Research and Innovation
The White Tower showcases groundbreaking advancements in computational design, digital fabrication, structural engineering, and material science, to promote sustainable construction. Technical innovations include the structural use of 3D-printed concrete with thin-walled, material-efficient components, as well as modular construction for future reuse. The innovations in these research fields will fundamentally change construction, paving the way for more sustainable building practices. These advancements were made possible through interdisciplinary collaboration among experts in architecture, structural engineering, materials science, and robotics.
3D Concrete Printing
In 3D concrete printing, a robotic arm successively applies thin layers of soft concrete through a nozzle. The material is soft enough to bond and form continuous, homogeneous components, yet it hardens quickly enough to support the successive layers. The printed material is based on a multi-component technology that combines white concrete with a stabilizer and an accelerator for rapid curing. This enables the creation of freeform elements with large overhangs.
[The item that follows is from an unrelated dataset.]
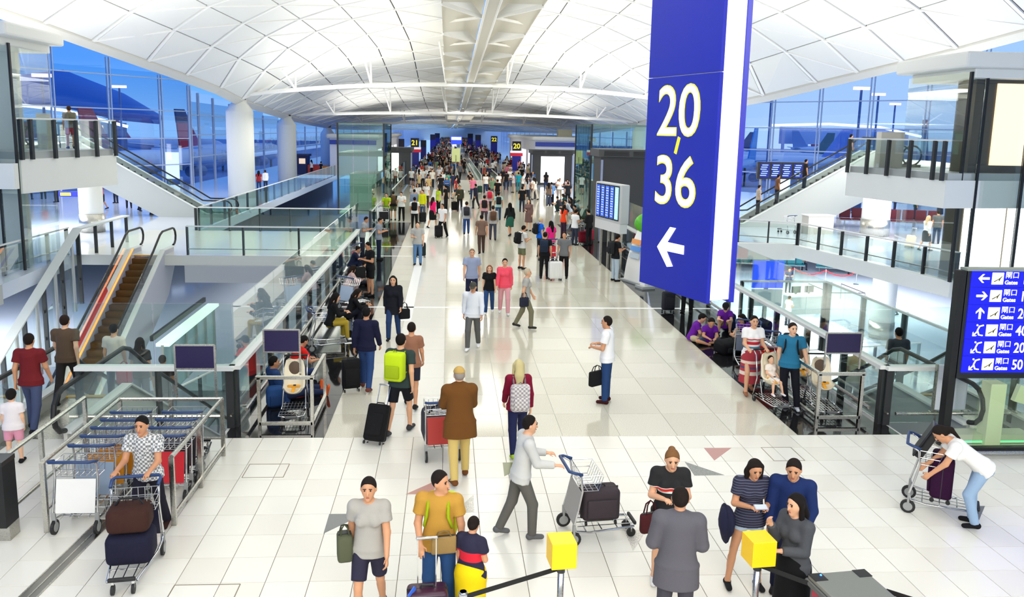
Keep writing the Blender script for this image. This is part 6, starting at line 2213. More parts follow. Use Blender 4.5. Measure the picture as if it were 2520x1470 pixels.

The 3D concrete filament used in the process is applied in layers that are 25 mm wide and 8 mm high, forming a continuous print path of approximately 5000 meters per column.
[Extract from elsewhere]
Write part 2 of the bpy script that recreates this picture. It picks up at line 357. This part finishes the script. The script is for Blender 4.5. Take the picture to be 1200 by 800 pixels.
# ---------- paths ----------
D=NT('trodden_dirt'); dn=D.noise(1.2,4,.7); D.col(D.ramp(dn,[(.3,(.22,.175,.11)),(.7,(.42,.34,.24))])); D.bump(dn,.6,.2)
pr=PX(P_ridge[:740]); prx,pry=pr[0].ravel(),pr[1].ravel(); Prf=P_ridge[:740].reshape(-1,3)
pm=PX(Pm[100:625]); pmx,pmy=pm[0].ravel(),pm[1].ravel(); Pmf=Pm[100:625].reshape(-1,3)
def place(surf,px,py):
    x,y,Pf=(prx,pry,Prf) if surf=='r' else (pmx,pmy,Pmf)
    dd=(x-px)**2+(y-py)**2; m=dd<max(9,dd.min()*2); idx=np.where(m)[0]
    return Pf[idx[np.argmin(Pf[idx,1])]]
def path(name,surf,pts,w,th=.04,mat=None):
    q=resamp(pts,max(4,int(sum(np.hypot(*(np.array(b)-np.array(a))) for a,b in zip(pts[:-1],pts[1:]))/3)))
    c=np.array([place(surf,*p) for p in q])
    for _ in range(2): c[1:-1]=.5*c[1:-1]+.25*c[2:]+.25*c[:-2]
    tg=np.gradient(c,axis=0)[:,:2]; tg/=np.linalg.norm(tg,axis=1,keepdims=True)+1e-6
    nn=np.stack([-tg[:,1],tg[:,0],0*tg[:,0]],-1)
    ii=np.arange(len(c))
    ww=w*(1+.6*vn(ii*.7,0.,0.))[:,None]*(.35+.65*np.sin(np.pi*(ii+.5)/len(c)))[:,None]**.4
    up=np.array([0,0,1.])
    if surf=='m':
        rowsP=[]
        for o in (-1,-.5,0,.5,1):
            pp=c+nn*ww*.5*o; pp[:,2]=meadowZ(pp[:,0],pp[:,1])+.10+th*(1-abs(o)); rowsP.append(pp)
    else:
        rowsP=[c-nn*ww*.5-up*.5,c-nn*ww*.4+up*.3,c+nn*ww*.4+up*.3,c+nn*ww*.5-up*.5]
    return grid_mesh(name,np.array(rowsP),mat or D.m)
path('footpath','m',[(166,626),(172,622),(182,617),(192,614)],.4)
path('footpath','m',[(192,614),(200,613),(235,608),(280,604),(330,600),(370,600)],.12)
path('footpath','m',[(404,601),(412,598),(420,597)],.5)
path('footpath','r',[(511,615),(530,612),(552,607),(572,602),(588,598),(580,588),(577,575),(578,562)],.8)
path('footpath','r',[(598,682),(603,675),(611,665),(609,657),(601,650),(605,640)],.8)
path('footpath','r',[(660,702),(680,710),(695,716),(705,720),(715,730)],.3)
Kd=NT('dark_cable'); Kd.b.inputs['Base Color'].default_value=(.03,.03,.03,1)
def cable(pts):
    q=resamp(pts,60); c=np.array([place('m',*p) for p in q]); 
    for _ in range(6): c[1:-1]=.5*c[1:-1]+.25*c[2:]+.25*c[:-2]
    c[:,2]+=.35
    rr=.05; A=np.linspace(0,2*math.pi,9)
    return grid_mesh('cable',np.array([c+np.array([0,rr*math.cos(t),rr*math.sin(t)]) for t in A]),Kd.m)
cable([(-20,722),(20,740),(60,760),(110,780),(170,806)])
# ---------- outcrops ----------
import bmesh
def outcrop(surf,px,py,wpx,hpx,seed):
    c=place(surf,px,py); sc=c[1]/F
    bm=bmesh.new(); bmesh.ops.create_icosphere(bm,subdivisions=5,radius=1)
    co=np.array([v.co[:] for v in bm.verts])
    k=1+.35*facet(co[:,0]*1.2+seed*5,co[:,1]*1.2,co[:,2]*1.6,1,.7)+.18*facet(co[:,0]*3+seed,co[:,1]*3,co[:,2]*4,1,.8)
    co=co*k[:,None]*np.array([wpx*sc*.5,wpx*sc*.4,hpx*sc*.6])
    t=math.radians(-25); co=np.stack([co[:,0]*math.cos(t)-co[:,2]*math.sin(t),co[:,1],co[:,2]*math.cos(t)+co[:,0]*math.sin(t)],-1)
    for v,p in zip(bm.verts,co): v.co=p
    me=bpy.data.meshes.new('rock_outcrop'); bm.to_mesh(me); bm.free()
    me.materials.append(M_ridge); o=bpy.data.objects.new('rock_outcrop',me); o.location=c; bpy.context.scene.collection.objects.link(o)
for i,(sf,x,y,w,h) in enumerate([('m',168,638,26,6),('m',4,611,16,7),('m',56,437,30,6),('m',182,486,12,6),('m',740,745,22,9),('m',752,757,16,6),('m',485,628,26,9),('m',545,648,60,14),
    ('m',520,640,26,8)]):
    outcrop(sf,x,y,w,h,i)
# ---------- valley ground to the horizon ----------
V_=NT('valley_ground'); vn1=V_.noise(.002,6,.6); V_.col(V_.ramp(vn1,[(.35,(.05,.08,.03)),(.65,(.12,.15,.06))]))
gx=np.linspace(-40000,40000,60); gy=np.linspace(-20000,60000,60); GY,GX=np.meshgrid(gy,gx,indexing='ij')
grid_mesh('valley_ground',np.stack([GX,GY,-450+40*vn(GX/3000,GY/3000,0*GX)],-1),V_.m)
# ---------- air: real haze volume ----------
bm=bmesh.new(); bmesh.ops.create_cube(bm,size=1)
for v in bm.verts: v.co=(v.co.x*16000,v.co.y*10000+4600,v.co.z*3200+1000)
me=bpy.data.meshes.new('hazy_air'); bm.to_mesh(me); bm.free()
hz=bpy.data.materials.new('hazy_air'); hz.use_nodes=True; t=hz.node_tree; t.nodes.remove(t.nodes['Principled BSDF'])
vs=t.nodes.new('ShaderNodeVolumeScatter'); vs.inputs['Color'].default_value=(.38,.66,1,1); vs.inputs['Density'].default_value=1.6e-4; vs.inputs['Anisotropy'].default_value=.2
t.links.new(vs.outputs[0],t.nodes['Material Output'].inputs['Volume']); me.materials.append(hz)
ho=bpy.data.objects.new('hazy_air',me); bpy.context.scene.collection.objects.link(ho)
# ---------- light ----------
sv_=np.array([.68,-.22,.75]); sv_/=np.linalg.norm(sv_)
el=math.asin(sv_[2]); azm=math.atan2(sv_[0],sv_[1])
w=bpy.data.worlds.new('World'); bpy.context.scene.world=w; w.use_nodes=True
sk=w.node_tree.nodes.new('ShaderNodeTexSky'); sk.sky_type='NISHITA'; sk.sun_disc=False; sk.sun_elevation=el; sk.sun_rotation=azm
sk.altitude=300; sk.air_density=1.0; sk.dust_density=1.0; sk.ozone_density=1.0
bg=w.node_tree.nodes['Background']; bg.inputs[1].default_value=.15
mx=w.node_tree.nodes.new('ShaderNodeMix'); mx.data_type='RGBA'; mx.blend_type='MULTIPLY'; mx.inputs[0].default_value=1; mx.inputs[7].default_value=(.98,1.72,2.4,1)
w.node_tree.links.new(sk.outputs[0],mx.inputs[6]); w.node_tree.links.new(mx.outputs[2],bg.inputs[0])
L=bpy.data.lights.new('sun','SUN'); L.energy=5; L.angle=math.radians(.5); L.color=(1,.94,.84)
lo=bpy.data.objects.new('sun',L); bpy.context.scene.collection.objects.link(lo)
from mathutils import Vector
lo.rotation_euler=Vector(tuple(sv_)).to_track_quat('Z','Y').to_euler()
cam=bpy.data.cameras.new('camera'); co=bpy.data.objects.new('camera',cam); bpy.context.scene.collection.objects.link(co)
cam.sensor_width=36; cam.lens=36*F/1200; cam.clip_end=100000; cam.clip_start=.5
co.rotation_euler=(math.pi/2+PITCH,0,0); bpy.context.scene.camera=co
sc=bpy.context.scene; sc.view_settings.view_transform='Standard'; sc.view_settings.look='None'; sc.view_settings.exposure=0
Each column cross-section is composed of three filaments: the outer filament features its ornamental texture, the middle layer contains the encasing reinforcement, and the inner filament forms hollow channels for the main vertical reinforcement. By employing robot-assisted concrete extrusion and eliminating the need for molds, concrete is precisely deposited only where needed, resulting in a 40% reduction in material consumption compared to conventional casting methods.
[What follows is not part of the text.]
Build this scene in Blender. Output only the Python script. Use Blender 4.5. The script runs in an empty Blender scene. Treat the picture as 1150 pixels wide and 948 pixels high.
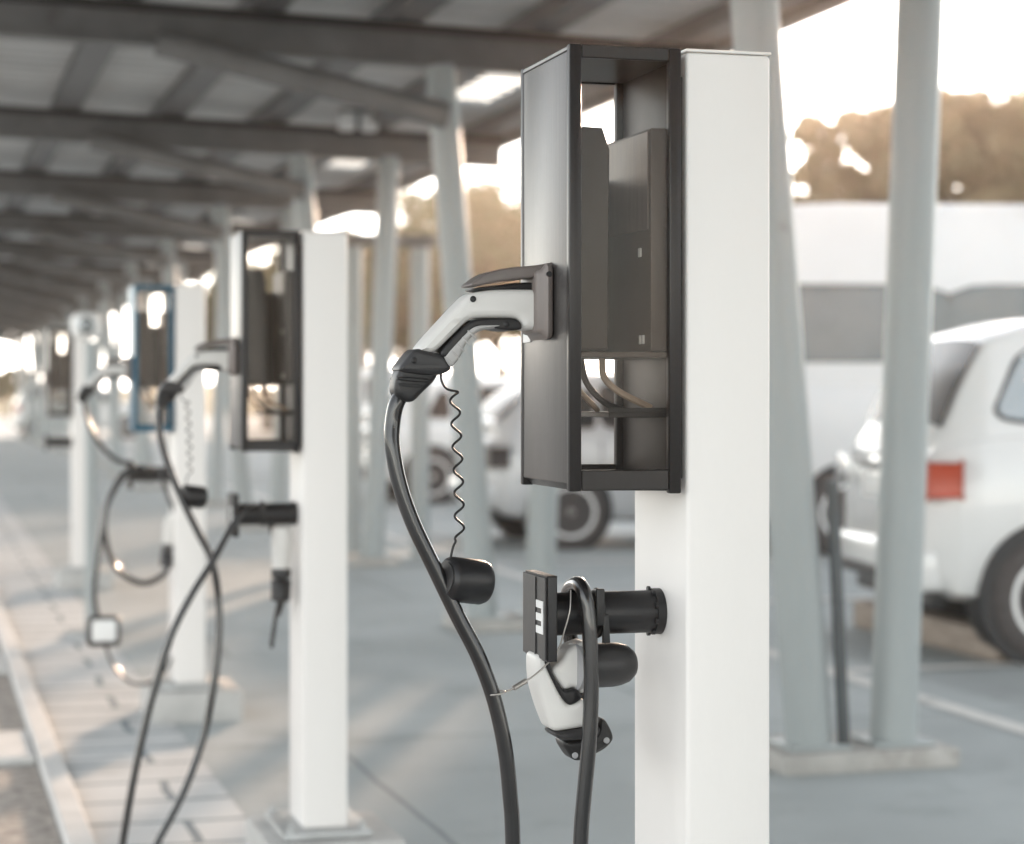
import bpy, bmesh, math, random
from mathutils import Vector, Matrix, Quaternion
from mathutils.geometry import tessellate_polygon
PI = math.pi
HAZE = .0006
rnd = random.Random(11)
FP, CX, HY, CZ = 2375.0, 575.0, 442.0, 1.30          # focal length in photo pixels, principal column, horizon row, eye height
TH = math.atan(0.28)
U = Vector((-math.sin(TH), math.cos(TH), 0))           # along the row of chargers
V = Vector((math.cos(TH), math.sin(TH), 0))            # across the row
F0 = Vector((0.231, 2.80, 0))                          # front left corner of the nearest post
STEP = 2.80 / math.cos(TH)
sc = bpy.context.scene
COL = sc.collection

# ------------------------------------------------------------------ materials
def nn(nt, t, **kw):
    n = nt.nodes.new(t)
    for k, v in kw.items(): setattr(n, k, v)
    return n
def mat(name, c, rough=0.5, metal=0.0, var=0.12, scale=6.0, stretch=(1, 1, 1), bump=0.0, bscale=60.0, spec=0.5, rvar=0.08, dirt=None, coat=0.0, c2=None):
    m = bpy.data.materials.new(name); m.use_nodes = True
    nt = m.node_tree; b = nt.nodes['Principled BSDF']
    tc = nn(nt, 'ShaderNodeTexCoord'); mp = nn(nt, 'ShaderNodeMapping'); mp.inputs['Scale'].default_value = stretch
    nt.links.new(tc.outputs['Object'], mp.inputs[0])
    n1 = nn(nt, 'ShaderNodeTexNoise'); n1.inputs['Scale'].default_value = scale; n1.inputs['Detail'].default_value = 6; n1.inputs['Roughness'].default_value = .62
    nt.links.new(mp.outputs[0], n1.inputs['Vector'])
    rp = nn(nt, 'ShaderNodeValToRGB'); rp.color_ramp.elements[0].position = .3; rp.color_ramp.elements[1].position = .7
    lo = [max(0, x*(1-var)) for x in c]; hi = [min(1, x*(1+var)) for x in c]
    if c2: lo, hi = c, c2
    rp.color_ramp.elements[0].color = (*lo, 1); rp.color_ramp.elements[1].color = (*hi, 1)
    nt.links.new(n1.outputs['Fac'], rp.inputs[0])
    out = rp.outputs[0]
    if dirt:
        n3 = nn(nt, 'ShaderNodeTexNoise'); n3.inputs['Scale'].default_value = dirt[1]; n3.inputs['Detail'].default_value = 8; n3.inputs['Roughness'].default_value = .7
        nt.links.new(tc.outputs['Object'], n3.inputs['Vector'])
        r3 = nn(nt, 'ShaderNodeValToRGB'); r3.color_ramp.elements[0].position = dirt[2]; r3.color_ramp.elements[1].position = min(1, dirt[2]+.18)
        nt.links.new(n3.outputs['Fac'], r3.inputs[0])
        mx = nn(nt, 'ShaderNodeMixRGB'); mx.inputs[2].default_value = (*dirt[0], 1)
        nt.links.new(r3.outputs[0], mx.inputs[0]); nt.links.new(out, mx.inputs[1]); out = mx.outputs[0]
    nt.links.new(out, b.inputs['Base Color'])
    mr = nn(nt, 'ShaderNodeMapRange'); mr.inputs['To Min'].default_value = max(.02, rough-rvar); mr.inputs['To Max'].default_value = min(1, rough+rvar)
    nt.links.new(n1.outputs['Fac'], mr.inputs['Value']); nt.links.new(mr.outputs[0], b.inputs['Roughness'])
    b.inputs['Metallic'].default_value = metal; b.inputs['Specular IOR Level'].default_value = spec; b.inputs['Coat Weight'].default_value = coat
    if bump:
        n2 = nn(nt, 'ShaderNodeTexNoise'); n2.inputs['Scale'].default_value = bscale; n2.inputs['Detail'].default_value = 5
        nt.links.new(mp.outputs[0], n2.inputs['Vector'])
        bp = nn(nt, 'ShaderNodeBump'); bp.inputs['Strength'].default_value = bump; bp.inputs['Distance'].default_value = .01
        nt.links.new(n2.outputs['Fac'], bp.inputs['Height']); nt.links.new(bp.outputs[0], b.inputs['Normal'])
    return m
def pane_mat(name, tint=(1, 1, 1), refl=1.0, base=0.03):
    m = bpy.data.materials.new(name); m.use_nodes = True; nt = m.node_tree
    o = nt.nodes['Material Output']; nt.nodes.remove(nt.nodes['Principled BSDF'])
    t = nn(nt, 'ShaderNodeBsdfTransparent'); t.inputs[0].default_value = (*tint, 1)
    g = nn(nt, 'ShaderNodeBsdfGlossy'); g.inputs['Roughness'].default_value = .04
    fr = nn(nt, 'ShaderNodeFresnel'); fr.inputs[0].default_value = 1.45
    ma = nn(nt, 'ShaderNodeMath', operation='MULTIPLY_ADD'); ma.inputs[1].default_value = refl; ma.inputs[2].default_value = base
    mx = nn(nt, 'ShaderNodeMixShader')
    nt.links.new(fr.outputs[0], ma.inputs[0]); nt.links.new(ma.outputs[0], mx.inputs[0]); nt.links.new(t.outputs[0], mx.inputs[1]); nt.links.new(g.outputs[0], mx.inputs[2]); nt.links.new(mx.outputs[0], o.inputs[0])
    return m
def translucent_mat(name, c):
    m = bpy.data.materials.new(name); m.use_nodes = True; nt = m.node_tree
    o = nt.nodes['Material Output']; nt.nodes.remove(nt.nodes['Principled BSDF'])
    t = nn(nt, 'ShaderNodeBsdfTranslucent'); t.inputs[0].default_value = (*c, 1)
    d = nn(nt, 'ShaderNodeBsdfTransparent'); d.inputs[0].default_value = (*c, 1)
    mx = nn(nt, 'ShaderNodeMixShader'); mx.inputs[0].default_value = .45
    nt.links.new(t.outputs[0], mx.inputs[1]); nt.links.new(d.outputs[0], mx.inputs[2]); nt.links.new(mx.outputs[0], o.inputs[0])
    return m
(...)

Automatically Integrated Reinforcement: 2 Robots in Tandem
The White Tower is the world’s first multi-story building to use fully load-bearing 3D-printed columns with steel reinforcement integrated during the printing process. In the newly developed 3D concrete printing method, two robots collaborate: one extrudes concrete layer by layer into complex free-form elements, while the other inserts reinforcement between these layers. After printing the thin-walled hollow elements, longitudinal reinforcement is placed into vertical channels, which are then grouted. This robotic manufacturing process allows the use of 3D-printed concrete in a fully structural and load-bearing manner - a world first.
Disassembly and Reuse
With a focus on circularity and resource reuse, Tor Alva is designed as an entirely reversible structure. This ensures that the tower can be disassembled, relocated, and reassembled after its five-year lifespan in Mulegns, enabling relocation and reuse. Each load-bearing column is made up of three components — the central column, the base, and the capital. The central column is 3D printed, while the capital and base are produced using a novel process in which 3D-printed formwork is combined with castings made from an innovative, sustainable concrete. The capitals and bases of successive columns are screwed together using detachable, dry connections.
Computational Design
The White Tower's design is entirely code-generated, with no manual drawing or modeling. Every detail is parametrically scripted, enabling easy adjustments, immersive visualizations, fabrication simulations, and compliance with robotic 3D printer constraints. The semantic digital model allows for optimizing material use and structural performance while integrating high-resolution technical details like electrical and lighting systems to minimize onsite concrete work.
The parametric 3D printed column design comprises three thin-shell layers for enhanced functionality: an ornamental surface layer, a structural mid layer, and a layer for rebar pockets. A novel fabrication-informed design workflow automates the generation of robotic print-path data with high precision for these layers. Rebar data is incorporated into the digital workflow.
Mass Customization
A single code was used not only to design the different overall forms of columns on the various levels of the tower, but also to embellish each column with a unique algorithmic pattern.